Published online by Cambridge University Press: 05 June 2012
The majority of Herman Melville's short stories form a distinct group in his oeuvre and a distinct moment in his literary career. As a writer he is best known for his epic novel Moby Dick (1851) the story of the heroic and obsessed Captain Ahab's search for the great white whale. He also published the novels Typee (1846), Omoo (1847) and Mardi (1849), all based on his experiences in the Polynesian Islands; Redburn (1849), based on his voyage as a seaman to Liverpool in 1839; and White-Jacket (1850), an account of life as a sailor aboard a British man-of-war. Moby Dick, despite its great later reputation, received mixed reviews when it came out and sold badly. Another novel, Pierre (1852), was very harshly reviewed, and a recent critic describes it as ‘a work of moral and metaphysical nihilism that estranged him from his readership’. In the early 1850s Melville also suffered from family sorrows: his third child died in 1853 and his fourth in 1854. The new decade was therefore a time of doubt and self-searching for Melville.

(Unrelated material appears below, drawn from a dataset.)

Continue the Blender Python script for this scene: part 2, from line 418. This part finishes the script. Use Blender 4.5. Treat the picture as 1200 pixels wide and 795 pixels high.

At the beginning of that same decade, however, he wrote the essay ‘Hawthorne and his Mosses’ already cited above, a review of Hawthorne's collection of tales, Mosses from an Old Manse. Melville discusses ‘Young Goodman Brown’, ‘Egotism, or the Bosom Serpent’, and ‘Earth's Holocaust’, as well as a number of sketches and stories which are less often read today, and praises Hawthorne for his ‘tenderness’, but above all for ‘his great deep intellect, which drops down into the Universe like a plummet’.